Information shown:
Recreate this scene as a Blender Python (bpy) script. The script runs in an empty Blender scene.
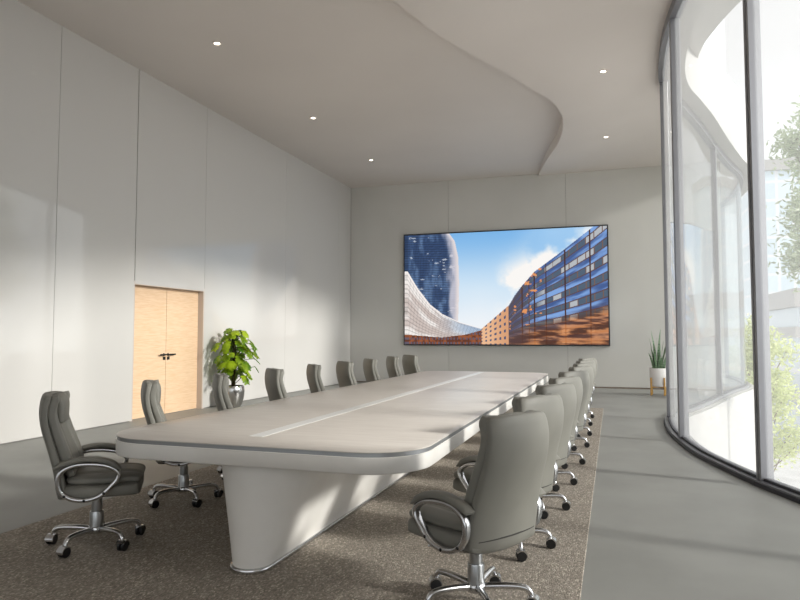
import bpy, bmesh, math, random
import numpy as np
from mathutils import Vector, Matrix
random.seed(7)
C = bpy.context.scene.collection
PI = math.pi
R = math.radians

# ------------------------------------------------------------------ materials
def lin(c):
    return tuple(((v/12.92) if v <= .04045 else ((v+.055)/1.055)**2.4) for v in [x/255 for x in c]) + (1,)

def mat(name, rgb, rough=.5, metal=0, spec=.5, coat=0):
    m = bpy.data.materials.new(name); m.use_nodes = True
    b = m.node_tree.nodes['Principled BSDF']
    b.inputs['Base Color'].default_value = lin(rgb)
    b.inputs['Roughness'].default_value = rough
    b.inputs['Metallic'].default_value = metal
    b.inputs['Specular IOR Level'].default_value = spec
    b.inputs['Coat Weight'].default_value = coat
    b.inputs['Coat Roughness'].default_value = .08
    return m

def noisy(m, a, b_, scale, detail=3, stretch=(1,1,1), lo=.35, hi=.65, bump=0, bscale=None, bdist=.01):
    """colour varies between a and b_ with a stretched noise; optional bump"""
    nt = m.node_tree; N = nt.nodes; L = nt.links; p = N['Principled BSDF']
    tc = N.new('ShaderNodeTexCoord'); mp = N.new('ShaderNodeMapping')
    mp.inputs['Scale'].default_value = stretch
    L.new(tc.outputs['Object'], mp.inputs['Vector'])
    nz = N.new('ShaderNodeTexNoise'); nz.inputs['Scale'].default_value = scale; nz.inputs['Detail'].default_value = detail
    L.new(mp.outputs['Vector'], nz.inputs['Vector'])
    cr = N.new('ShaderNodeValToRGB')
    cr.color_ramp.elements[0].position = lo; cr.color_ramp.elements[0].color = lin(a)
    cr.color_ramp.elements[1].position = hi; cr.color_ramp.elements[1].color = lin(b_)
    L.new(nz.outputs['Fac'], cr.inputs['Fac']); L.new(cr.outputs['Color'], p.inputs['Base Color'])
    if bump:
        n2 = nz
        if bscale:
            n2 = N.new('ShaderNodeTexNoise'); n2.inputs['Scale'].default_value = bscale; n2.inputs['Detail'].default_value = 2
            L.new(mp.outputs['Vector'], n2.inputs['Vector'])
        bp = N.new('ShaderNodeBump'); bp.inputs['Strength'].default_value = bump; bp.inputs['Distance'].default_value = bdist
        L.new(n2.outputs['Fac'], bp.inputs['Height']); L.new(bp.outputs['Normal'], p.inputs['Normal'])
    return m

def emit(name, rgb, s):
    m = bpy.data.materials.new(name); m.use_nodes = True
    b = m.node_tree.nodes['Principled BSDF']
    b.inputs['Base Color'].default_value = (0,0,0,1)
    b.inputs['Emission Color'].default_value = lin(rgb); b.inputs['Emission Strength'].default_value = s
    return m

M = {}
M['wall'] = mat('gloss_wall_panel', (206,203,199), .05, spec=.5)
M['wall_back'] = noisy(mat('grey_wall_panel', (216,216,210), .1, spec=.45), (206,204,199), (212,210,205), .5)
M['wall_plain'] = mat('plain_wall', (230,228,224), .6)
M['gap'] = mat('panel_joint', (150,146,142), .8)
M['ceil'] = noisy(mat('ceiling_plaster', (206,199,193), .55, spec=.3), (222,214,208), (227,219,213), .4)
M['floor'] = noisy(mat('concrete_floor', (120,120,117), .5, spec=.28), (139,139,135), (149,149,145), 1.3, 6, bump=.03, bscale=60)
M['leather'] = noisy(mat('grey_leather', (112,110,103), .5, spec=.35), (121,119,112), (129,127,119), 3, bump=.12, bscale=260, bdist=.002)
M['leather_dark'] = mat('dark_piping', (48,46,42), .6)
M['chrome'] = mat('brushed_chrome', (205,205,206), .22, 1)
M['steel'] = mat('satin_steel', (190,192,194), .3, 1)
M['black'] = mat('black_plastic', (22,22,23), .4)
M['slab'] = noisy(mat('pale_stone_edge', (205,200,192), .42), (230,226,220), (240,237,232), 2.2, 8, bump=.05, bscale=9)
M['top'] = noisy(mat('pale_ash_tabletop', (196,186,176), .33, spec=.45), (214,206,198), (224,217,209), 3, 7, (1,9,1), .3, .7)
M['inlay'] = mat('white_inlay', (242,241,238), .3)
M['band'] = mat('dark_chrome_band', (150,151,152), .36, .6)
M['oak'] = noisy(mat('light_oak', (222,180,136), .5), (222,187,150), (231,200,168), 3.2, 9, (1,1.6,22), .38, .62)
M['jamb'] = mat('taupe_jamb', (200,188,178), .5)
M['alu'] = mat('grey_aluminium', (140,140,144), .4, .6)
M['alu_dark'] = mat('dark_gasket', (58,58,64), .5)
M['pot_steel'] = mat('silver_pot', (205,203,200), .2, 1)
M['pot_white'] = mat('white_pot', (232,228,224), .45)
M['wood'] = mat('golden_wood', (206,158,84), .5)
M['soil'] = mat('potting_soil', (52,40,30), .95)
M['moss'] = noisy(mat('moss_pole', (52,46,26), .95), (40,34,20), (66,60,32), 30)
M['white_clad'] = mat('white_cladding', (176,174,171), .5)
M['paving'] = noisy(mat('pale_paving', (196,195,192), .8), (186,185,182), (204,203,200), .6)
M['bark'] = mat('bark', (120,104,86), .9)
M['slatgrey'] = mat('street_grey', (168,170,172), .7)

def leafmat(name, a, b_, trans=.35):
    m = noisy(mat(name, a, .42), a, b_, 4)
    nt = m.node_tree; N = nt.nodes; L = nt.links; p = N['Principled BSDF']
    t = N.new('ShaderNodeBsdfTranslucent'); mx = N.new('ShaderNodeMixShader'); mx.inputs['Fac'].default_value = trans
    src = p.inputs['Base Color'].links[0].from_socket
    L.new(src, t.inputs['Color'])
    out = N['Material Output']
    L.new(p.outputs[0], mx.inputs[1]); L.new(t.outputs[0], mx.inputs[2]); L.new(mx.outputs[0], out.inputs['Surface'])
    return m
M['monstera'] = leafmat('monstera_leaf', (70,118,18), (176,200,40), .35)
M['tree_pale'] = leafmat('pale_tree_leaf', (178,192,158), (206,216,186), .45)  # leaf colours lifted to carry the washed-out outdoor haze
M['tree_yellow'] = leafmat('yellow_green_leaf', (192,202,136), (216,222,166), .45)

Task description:
Every line from the start of the listing above through the line with "return tuple(((v/12.92) if" should be repeated exactly; skip the pictures and add nothing else.

Response:
Recreate this scene as a Blender Python (bpy) script. The script runs in an empty Blender scene.
import bpy, bmesh, math, random
import numpy as np
from mathutils import Vector, Matrix
random.seed(7)
C = bpy.context.scene.collection
PI = math.pi
R = math.radians

# ------------------------------------------------------------------ materials
def lin(c):
    return tuple(((v/12.92) if v <= .04045 else ((v+.055)/1.055)**2.4) for v in [x/255 for x in c]) + (1,)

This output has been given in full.